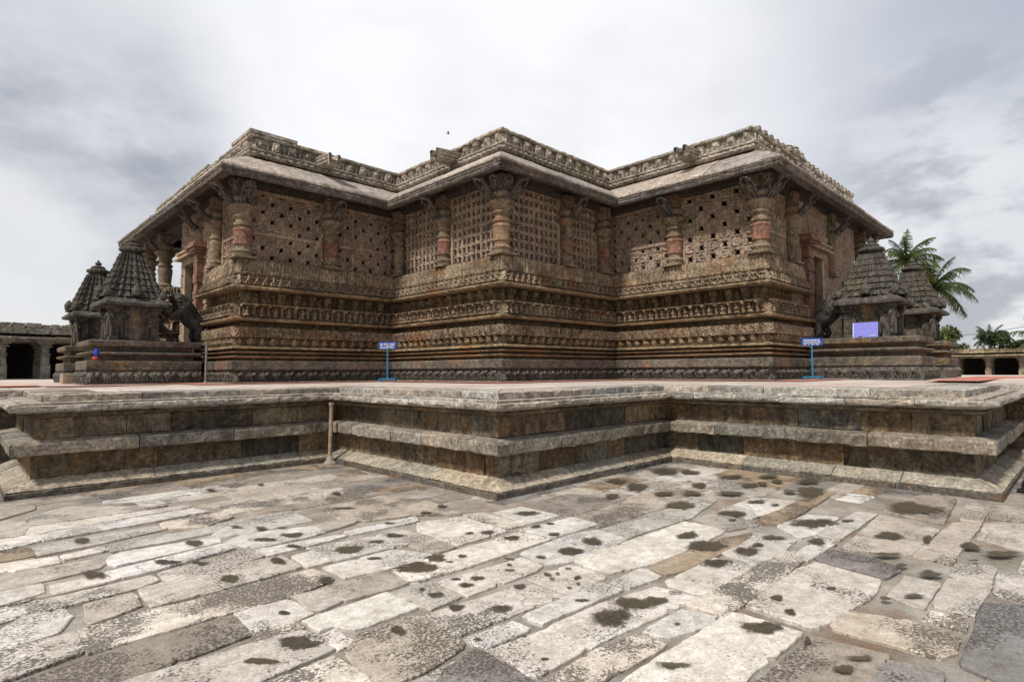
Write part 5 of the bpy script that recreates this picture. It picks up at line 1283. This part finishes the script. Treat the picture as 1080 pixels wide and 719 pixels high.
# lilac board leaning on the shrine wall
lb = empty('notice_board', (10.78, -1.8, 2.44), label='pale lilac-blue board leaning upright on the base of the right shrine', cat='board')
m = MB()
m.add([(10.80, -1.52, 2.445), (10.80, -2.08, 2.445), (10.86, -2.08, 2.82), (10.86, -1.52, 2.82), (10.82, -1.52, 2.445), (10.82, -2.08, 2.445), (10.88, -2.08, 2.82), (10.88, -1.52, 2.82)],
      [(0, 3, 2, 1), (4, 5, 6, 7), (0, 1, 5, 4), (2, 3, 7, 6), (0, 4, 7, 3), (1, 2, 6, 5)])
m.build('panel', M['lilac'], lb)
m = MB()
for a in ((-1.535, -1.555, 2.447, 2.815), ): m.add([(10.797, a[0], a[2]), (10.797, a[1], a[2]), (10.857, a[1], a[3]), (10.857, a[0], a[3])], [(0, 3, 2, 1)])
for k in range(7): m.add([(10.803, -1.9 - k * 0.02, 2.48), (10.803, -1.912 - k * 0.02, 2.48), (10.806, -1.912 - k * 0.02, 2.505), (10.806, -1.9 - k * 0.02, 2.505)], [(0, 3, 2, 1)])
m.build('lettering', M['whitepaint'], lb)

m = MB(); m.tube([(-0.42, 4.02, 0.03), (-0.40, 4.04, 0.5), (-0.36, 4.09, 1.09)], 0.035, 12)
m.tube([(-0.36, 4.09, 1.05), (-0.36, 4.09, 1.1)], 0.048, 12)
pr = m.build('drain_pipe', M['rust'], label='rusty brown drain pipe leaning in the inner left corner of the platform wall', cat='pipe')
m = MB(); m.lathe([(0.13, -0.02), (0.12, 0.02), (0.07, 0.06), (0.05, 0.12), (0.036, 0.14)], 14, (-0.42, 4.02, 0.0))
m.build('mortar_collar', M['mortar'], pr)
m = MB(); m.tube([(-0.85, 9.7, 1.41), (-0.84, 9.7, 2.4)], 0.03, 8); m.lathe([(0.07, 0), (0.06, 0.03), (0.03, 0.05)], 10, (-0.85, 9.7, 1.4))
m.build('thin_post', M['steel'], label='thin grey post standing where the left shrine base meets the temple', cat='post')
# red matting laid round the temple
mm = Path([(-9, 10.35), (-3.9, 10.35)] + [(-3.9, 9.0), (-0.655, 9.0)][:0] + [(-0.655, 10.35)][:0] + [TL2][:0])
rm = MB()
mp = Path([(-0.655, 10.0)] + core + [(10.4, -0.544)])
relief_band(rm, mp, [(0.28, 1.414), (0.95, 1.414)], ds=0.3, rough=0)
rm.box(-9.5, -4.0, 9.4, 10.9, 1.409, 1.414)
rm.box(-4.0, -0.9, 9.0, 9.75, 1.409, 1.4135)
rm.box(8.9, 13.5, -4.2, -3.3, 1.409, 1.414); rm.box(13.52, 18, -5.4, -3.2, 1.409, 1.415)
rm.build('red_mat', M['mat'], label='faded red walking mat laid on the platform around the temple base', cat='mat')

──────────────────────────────

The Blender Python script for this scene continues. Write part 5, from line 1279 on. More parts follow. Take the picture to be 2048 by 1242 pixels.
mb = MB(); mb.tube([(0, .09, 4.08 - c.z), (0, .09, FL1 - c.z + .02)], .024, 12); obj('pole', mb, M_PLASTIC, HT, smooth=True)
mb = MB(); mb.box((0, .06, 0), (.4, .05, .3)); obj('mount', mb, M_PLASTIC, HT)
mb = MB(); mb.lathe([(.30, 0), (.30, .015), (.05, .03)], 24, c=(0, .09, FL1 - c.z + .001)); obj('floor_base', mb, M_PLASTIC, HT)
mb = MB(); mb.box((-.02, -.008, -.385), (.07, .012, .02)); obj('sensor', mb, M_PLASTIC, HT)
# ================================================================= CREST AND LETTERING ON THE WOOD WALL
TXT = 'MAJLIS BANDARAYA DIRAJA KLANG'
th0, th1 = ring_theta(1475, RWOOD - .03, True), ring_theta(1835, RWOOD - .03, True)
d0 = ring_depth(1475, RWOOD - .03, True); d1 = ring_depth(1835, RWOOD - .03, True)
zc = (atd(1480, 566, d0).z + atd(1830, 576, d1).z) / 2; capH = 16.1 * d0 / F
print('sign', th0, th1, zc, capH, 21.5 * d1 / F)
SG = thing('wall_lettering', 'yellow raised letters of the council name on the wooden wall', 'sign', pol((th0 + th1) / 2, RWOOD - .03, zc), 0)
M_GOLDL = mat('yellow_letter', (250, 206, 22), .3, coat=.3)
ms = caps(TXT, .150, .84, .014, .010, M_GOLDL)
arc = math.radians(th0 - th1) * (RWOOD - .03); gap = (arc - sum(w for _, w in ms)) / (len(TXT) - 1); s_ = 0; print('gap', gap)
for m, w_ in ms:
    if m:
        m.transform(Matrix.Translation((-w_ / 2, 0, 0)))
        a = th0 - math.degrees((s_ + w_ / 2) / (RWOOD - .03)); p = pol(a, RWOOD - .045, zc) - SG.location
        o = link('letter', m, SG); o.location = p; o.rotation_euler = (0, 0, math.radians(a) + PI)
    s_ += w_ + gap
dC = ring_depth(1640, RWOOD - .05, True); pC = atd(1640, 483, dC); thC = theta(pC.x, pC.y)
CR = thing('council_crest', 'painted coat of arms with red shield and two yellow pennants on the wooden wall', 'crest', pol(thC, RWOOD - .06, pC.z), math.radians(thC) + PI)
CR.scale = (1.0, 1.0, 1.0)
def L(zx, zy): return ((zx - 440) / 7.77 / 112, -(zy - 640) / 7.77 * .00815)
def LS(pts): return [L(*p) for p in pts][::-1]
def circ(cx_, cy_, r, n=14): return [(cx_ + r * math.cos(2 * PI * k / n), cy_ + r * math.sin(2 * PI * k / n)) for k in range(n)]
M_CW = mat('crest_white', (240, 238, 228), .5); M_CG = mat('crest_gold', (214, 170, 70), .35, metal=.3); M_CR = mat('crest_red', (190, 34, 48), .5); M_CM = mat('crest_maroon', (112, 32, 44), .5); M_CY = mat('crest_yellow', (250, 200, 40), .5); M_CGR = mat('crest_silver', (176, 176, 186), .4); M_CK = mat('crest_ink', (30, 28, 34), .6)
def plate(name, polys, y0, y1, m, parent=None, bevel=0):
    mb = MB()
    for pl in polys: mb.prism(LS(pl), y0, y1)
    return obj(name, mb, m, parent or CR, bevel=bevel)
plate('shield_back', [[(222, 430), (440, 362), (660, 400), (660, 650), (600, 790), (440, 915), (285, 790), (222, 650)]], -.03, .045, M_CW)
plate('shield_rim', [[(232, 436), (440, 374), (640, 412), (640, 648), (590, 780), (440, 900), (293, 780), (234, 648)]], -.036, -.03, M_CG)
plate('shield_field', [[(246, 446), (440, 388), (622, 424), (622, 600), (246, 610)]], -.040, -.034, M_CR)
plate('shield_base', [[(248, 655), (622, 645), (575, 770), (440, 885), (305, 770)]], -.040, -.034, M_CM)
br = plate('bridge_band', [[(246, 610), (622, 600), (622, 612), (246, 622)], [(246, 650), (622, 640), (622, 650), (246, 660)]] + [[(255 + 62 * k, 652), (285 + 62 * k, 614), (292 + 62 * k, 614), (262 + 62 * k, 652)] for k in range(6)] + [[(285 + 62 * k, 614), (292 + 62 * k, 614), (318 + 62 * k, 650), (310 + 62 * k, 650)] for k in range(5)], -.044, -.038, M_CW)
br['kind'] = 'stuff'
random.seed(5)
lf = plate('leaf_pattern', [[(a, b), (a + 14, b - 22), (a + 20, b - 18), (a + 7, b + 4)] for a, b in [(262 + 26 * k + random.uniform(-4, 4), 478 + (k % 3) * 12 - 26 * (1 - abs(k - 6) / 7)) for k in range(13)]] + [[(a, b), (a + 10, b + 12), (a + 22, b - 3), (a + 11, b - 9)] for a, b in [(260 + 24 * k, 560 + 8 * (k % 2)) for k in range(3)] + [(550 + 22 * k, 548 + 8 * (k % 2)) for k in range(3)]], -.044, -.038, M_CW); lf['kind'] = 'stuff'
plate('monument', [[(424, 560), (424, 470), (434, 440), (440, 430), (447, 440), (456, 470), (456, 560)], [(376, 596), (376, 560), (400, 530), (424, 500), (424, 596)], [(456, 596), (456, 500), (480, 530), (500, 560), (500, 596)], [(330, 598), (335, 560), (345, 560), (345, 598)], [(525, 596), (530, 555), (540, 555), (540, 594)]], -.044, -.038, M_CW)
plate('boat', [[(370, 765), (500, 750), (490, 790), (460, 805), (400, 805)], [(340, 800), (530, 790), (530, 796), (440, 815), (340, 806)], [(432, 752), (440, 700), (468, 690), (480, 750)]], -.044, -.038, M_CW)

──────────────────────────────

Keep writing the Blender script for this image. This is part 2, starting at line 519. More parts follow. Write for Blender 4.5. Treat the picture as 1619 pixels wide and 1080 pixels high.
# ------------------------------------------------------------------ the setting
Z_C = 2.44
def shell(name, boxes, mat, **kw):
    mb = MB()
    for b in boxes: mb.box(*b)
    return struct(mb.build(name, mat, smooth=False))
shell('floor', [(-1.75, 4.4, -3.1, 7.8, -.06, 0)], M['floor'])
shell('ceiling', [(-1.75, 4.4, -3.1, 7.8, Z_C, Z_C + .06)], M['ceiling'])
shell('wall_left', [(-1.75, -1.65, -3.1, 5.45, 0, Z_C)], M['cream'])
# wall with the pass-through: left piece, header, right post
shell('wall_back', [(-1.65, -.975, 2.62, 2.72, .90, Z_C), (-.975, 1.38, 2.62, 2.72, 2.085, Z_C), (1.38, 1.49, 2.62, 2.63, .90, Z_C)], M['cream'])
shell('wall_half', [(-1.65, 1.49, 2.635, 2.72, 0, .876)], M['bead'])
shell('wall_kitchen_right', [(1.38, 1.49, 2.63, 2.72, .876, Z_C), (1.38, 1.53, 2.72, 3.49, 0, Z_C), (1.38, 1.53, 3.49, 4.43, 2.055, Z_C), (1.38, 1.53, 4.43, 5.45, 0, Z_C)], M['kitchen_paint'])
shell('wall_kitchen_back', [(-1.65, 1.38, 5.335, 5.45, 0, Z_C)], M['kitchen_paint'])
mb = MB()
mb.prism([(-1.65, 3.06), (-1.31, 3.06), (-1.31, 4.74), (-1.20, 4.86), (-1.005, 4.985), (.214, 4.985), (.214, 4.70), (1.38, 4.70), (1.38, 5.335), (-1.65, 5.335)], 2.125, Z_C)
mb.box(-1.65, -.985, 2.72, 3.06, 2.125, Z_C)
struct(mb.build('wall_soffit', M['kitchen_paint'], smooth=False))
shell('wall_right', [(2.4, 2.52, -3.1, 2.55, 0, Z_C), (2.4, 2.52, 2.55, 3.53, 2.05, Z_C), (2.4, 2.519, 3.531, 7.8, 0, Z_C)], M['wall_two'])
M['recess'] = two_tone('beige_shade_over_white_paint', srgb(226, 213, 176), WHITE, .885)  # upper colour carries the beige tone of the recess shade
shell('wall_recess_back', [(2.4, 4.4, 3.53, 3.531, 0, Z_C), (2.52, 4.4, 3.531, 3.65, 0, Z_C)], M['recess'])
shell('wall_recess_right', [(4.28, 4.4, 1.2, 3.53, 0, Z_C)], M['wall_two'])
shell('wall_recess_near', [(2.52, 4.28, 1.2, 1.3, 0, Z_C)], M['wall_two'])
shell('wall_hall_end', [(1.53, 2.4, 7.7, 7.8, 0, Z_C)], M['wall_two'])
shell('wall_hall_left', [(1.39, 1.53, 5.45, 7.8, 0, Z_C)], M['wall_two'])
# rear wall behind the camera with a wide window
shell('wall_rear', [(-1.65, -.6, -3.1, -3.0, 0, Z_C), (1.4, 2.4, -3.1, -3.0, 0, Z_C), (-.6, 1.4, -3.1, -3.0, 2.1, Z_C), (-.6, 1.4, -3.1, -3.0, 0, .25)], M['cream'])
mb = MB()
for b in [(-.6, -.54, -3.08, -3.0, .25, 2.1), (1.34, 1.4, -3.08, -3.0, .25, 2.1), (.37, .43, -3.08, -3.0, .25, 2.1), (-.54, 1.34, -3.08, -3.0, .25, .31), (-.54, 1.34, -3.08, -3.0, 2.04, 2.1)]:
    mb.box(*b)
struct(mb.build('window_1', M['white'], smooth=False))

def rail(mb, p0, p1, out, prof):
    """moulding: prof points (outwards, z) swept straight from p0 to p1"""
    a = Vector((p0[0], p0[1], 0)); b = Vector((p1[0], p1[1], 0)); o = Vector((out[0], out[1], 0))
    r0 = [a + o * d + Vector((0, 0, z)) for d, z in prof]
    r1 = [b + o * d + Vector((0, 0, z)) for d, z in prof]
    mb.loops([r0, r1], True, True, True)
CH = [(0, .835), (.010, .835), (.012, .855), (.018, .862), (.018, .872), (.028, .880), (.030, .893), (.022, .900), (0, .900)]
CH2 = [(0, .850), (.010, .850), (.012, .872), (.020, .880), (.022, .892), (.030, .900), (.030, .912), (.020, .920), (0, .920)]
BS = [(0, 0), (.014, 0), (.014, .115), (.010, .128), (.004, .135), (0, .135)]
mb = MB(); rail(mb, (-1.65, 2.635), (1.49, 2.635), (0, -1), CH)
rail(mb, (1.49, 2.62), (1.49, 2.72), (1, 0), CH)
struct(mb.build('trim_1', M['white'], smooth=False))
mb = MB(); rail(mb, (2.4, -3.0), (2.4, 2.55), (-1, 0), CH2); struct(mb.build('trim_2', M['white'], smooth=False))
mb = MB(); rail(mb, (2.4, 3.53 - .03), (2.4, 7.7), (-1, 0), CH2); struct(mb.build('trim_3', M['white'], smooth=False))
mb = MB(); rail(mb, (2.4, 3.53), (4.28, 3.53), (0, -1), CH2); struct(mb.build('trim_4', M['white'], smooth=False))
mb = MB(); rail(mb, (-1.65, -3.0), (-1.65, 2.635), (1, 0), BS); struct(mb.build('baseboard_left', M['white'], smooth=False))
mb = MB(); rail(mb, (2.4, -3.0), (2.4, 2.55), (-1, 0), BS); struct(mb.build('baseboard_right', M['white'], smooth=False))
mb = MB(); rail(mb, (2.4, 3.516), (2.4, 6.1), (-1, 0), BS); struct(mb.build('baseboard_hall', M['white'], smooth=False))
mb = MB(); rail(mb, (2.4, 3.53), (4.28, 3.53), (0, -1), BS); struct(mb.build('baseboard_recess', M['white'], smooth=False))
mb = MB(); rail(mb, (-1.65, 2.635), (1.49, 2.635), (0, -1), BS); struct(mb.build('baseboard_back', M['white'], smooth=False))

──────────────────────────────

WHAT IS NEEDED: Copy the records above exactly, beginning at the line that contains "Write part 5 of" and stopping after the line that contains "rm.build('red_mat', M['mat'], label='faded".

RESPONSE BELOW:
Write part 5 of the bpy script that recreates this picture. It picks up at line 1283. This part finishes the script. Treat the picture as 1080 pixels wide and 719 pixels high.
# lilac board leaning on the shrine wall
lb = empty('notice_board', (10.78, -1.8, 2.44), label='pale lilac-blue board leaning upright on the base of the right shrine', cat='board')
m = MB()
m.add([(10.80, -1.52, 2.445), (10.80, -2.08, 2.445), (10.86, -2.08, 2.82), (10.86, -1.52, 2.82), (10.82, -1.52, 2.445), (10.82, -2.08, 2.445), (10.88, -2.08, 2.82), (10.88, -1.52, 2.82)],
      [(0, 3, 2, 1), (4, 5, 6, 7), (0, 1, 5, 4), (2, 3, 7, 6), (0, 4, 7, 3), (1, 2, 6, 5)])
m.build('panel', M['lilac'], lb)
m = MB()
for a in ((-1.535, -1.555, 2.447, 2.815), ): m.add([(10.797, a[0], a[2]), (10.797, a[1], a[2]), (10.857, a[1], a[3]), (10.857, a[0], a[3])], [(0, 3, 2, 1)])
for k in range(7): m.add([(10.803, -1.9 - k * 0.02, 2.48), (10.803, -1.912 - k * 0.02, 2.48), (10.806, -1.912 - k * 0.02, 2.505), (10.806, -1.9 - k * 0.02, 2.505)], [(0, 3, 2, 1)])
m.build('lettering', M['whitepaint'], lb)

m = MB(); m.tube([(-0.42, 4.02, 0.03), (-0.40, 4.04, 0.5), (-0.36, 4.09, 1.09)], 0.035, 12)
m.tube([(-0.36, 4.09, 1.05), (-0.36, 4.09, 1.1)], 0.048, 12)
pr = m.build('drain_pipe', M['rust'], label='rusty brown drain pipe leaning in the inner left corner of the platform wall', cat='pipe')
m = MB(); m.lathe([(0.13, -0.02), (0.12, 0.02), (0.07, 0.06), (0.05, 0.12), (0.036, 0.14)], 14, (-0.42, 4.02, 0.0))
m.build('mortar_collar', M['mortar'], pr)
m = MB(); m.tube([(-0.85, 9.7, 1.41), (-0.84, 9.7, 2.4)], 0.03, 8); m.lathe([(0.07, 0), (0.06, 0.03), (0.03, 0.05)], 10, (-0.85, 9.7, 1.4))
m.build('thin_post', M['steel'], label='thin grey post standing where the left shrine base meets the temple', cat='post')
# red matting laid round the temple
mm = Path([(-9, 10.35), (-3.9, 10.35)] + [(-3.9, 9.0), (-0.655, 9.0)][:0] + [(-0.655, 10.35)][:0] + [TL2][:0])
rm = MB()
mp = Path([(-0.655, 10.0)] + core + [(10.4, -0.544)])
relief_band(rm, mp, [(0.28, 1.414), (0.95, 1.414)], ds=0.3, rough=0)
rm.box(-9.5, -4.0, 9.4, 10.9, 1.409, 1.414)
rm.box(-4.0, -0.9, 9.0, 9.75, 1.409, 1.4135)
rm.box(8.9, 13.5, -4.2, -3.3, 1.409, 1.414); rm.box(13.52, 18, -5.4, -3.2, 1.409, 1.415)
rm.build('red_mat', M['mat'], label='faded red walking mat laid on the platform around the temple base', cat='mat')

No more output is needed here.